Sirāt

Looking for his missing daughter at a rave in Morocco, middle-aged dad Luis (Sergi López) joins forces with a rag-tag band of hedonistic party-goers to continue the search. In Muslim theology, “sirāt” denotes the razor-thin bridge between paradise and hell. It’s a tightrope that French-Spanish filmmaker Oliver Laxe (Mimosas, Fire Will Come) not only walks but practically tap-dances along […]

Sirāt

Looking for his missing daughter at a rave in Morocco, middle-aged dad Luis (Sergi López) joins forces with a rag-tag band of hedonistic party-goers to continue the search.

In Muslim theology, “sirāt” denotes the razor-thin bridge between paradise and hell. It’s a tightrope that French-Spanish filmmaker Oliver Laxe (Mimosas, Fire Will Come) not only walks but practically tap-dances along in his uncategorisable mind-blower of a movie. Part adventure yarn, part trippy odyssey, part meditation on loss, part promo for the joys of dancing, Laxe takes disparate elements and weaves them together with maximalist confidence. The result is a film that is vital, unpredictable, brilliantly made, hard to describe, even more difficult to forget.

Sirāt starts with a jolt of energy. Against ochre-coloured cliffs in Morocco, a full-on rave begins, a desert dance-floor of writhing bodies lost in music, caught in a trap, everybody in the moment without a selfie in sight — it’s such an immersive, intoxicating set-piece you might well feel the need to hydrate.

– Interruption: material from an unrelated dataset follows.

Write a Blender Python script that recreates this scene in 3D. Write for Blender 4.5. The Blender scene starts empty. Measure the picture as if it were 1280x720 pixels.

Low comedy — there’s a gag involving LSD and excrement — mingles with high-minded themes around the fates, the universe, the apocalypse.

In this happy, inclusive vibe of druggy abandon, Luis (Sergi López, terrific), a middle-aged dad, and his young son Esteban (Bruno Núñez) are wandering through the throng looking for Luis’ daughter Mar, who has been missing for five months. The pair meet a group of misfit ravers — Stefania Gadda, Joshua Liam Henderson, Jade Oukid, Richard ‘Bigui’ Bellamy and Tonin Janvier playing versions of their real selves — and learn of a mythical second rave. As the military move in to declare a state of emergency, Luis and Esteban follow this band of ‘voyagers’ as they break away from the army convoy and head for freedom, more dancing, and hopefully Mar.

At this point, Sirāt turns into The Wages Of Fear at 150 bpm. What follows is a nerve-jangling trek across treacherous mountain passes and impossible-to-cross rivers in punishing heat, Luis driving a barely roadworthy family car and forming an uneasy alliance with the revellers. Low comedy — there’s a gag involving LSD and excrement — mingles with high-minded themes around the fates, the universe, the apocalypse. “Is this what the end of the world feels like?” asks one character. “It’s been the end of the world for a long time,” comes the reply.

Sirāt is motoring along as an exciting, offbeat, family-is-where-you-find-it road movie played out to Kangding Ray’s banging bass-heavy score (Laia Casanovas’ sound design is also a marvel, turning ambient desert noises into a symphony). Then, around halfway through, Laxe and co-screenwriter Santiago Fillol pull the rug out from both the characters and the movie completely, delivering an almighty gut-punch, then doubling down by accelerating the intensity even further to a shattering climax. The open-ended conclusion might frustrate some, but Laxe handles all the twists and turns with such assurance that it adds another, more legal high to the riveting mix: the thrill of fantastic filmmaking.

So intense you’ll want to scarper but so riveting you can’t leave, Sirāt is an assault on the senses, mind and emotions. If only all movies took swings this bold.